- Work required: Tally the lines of the listing that contain the string "scene". Give the number and nothing else.

────────────────────

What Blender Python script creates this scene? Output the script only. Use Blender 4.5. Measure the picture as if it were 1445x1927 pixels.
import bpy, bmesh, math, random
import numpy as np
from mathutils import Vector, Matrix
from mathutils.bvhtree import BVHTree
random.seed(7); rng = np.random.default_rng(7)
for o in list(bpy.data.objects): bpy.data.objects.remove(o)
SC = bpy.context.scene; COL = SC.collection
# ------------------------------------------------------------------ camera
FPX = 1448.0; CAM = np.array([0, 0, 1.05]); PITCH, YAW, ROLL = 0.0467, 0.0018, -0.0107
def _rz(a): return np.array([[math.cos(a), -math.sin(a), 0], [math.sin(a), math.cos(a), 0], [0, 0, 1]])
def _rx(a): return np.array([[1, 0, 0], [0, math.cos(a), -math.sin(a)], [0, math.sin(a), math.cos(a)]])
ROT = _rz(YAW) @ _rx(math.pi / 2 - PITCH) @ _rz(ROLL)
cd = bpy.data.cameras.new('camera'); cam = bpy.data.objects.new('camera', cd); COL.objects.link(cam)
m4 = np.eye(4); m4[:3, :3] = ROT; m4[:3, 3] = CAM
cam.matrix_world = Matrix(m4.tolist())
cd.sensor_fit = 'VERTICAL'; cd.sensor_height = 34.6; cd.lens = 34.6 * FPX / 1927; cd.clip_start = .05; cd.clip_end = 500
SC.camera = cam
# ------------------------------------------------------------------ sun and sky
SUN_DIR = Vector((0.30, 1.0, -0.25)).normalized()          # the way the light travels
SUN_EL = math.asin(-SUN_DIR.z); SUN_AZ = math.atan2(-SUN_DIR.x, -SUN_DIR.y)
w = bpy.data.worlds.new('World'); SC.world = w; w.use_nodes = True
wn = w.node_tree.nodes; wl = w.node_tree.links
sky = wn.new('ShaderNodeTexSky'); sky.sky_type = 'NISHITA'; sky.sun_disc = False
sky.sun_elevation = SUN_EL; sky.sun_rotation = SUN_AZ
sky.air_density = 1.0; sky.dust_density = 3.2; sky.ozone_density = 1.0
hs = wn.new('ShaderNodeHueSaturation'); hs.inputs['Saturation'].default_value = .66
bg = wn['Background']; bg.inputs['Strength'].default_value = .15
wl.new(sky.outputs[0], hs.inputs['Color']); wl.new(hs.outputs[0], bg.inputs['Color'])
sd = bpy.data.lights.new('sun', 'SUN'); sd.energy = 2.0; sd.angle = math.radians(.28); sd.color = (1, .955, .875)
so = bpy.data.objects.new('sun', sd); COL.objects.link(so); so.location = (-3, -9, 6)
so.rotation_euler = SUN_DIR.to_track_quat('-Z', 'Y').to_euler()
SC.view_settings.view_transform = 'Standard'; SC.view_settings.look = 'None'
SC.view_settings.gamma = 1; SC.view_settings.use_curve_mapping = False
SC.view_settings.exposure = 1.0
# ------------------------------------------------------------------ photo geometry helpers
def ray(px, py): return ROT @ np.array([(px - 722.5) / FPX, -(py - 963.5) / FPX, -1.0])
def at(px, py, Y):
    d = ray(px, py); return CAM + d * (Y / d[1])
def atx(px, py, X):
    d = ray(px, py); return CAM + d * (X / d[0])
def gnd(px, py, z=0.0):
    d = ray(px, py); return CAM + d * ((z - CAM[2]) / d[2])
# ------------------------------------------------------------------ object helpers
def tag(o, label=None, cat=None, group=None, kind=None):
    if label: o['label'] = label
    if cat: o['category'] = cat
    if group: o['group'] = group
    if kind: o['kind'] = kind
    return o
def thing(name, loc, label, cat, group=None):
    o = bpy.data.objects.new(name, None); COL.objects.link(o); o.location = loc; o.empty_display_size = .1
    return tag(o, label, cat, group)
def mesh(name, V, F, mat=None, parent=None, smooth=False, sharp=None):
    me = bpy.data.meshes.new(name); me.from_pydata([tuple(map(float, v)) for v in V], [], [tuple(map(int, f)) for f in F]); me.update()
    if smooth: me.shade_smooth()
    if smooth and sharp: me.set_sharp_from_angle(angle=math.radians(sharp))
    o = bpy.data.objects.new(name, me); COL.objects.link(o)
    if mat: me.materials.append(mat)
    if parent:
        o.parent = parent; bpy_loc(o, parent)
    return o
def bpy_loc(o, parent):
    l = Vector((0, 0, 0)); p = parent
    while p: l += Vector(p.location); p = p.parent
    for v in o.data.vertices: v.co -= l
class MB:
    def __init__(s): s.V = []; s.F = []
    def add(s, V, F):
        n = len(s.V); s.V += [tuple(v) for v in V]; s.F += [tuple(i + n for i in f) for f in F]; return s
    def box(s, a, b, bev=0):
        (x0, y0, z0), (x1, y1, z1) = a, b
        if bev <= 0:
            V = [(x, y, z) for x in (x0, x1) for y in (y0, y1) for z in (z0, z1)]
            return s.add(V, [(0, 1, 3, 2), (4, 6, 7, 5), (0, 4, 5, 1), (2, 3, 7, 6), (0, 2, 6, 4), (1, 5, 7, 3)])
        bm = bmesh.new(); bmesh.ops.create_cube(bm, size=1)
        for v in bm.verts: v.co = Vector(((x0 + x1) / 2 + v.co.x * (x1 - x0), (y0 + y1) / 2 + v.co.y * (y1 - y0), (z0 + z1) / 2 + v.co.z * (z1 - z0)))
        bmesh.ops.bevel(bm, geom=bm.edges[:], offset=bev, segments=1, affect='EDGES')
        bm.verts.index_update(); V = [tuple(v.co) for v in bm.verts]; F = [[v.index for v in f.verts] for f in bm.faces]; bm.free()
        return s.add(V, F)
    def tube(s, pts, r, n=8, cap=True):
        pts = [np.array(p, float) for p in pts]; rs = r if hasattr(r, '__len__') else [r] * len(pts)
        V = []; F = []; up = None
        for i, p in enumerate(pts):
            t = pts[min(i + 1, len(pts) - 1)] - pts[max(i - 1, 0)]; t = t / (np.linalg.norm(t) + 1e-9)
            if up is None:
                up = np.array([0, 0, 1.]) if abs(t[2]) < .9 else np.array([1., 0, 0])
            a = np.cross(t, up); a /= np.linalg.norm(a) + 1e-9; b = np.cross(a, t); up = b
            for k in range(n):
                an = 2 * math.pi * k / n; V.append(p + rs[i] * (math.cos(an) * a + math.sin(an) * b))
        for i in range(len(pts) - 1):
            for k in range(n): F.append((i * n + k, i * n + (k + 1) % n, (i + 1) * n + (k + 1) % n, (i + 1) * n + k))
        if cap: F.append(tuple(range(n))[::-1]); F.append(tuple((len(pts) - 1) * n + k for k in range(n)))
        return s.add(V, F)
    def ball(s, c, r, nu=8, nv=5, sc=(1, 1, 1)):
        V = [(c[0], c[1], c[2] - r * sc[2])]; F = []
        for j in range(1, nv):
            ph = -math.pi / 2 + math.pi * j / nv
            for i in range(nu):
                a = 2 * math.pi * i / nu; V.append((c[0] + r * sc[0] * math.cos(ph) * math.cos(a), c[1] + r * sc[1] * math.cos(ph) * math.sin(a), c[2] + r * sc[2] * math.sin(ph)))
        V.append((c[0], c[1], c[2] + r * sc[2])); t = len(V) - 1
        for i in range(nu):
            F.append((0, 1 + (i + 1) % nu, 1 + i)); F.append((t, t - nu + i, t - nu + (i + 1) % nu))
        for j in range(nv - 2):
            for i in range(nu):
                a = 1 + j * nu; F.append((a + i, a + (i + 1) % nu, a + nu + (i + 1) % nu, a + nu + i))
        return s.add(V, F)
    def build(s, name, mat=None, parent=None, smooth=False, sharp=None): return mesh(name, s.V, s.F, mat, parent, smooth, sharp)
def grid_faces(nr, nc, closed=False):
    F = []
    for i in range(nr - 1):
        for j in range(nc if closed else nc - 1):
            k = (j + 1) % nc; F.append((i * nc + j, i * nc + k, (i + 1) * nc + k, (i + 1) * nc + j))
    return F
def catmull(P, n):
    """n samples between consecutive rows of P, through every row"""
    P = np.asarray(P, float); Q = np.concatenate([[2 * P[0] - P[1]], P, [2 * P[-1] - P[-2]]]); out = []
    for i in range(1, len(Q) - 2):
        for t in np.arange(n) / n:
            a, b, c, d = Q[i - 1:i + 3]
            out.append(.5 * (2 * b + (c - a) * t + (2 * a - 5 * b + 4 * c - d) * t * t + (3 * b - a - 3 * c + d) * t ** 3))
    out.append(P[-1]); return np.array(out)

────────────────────

- Exercise solution: 2